Governance: Security and compliance policies

Effective governance in platform engineering involves transitioning from ad hoc, manual processes to more structured and proactive frameworks. This article explores the stages of governance proficiency, focusing on defining and implementing security, compliance, and remediation policies, monitoring threats, and managing access controls.

Focus areas include defining and implementing security, compliance, and remediation policies and frameworks, monitoring threats and implementing corrective actions, and managing control access to platforms.

Stages

Independent

The organization begins with ad hoc governance, relying on basic, manual processes to ensure compliance. Governance is often enforced through centralized control and manual gatekeeping. Developers and security teams operate independently, leading to minimal collaboration and a reliance on manual reviews and approvals. As a result, policy violations and unauthorized access are typically addressed reactively, leaving the organization exposed to risks that could have been mitigated more proactively. The reliance on manual controls creates challenges in building a more scalable and sustainable governance framework.

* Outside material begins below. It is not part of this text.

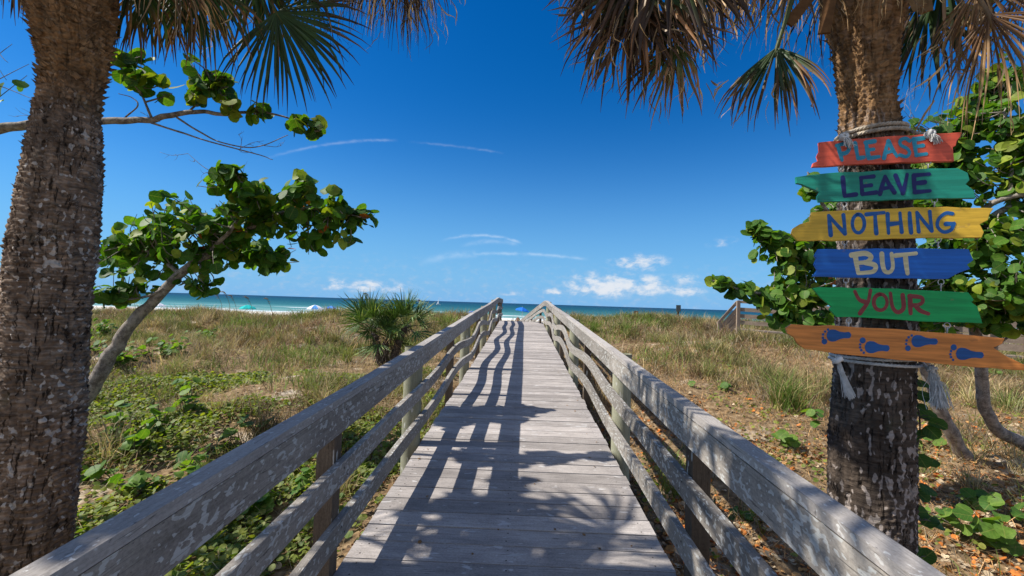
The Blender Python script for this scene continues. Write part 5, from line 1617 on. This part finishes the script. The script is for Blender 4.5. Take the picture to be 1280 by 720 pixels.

Define security, compliance and remediation policies and frameworks: A central governance team defines security and compliance measures for each team/project individually.

Implement security and compliance policies: Compliance is achieved by meeting essential standards without formal processes. Security measures, including identity and secret management, are added manually as an afterthought.

Monitor threats and violations and implement corrective actions: Respond to incidents after they occur, no formal processes to prevent policy violations or security breaches.

Manage and control access to platform resources: Permissions are granted based on immediate needs.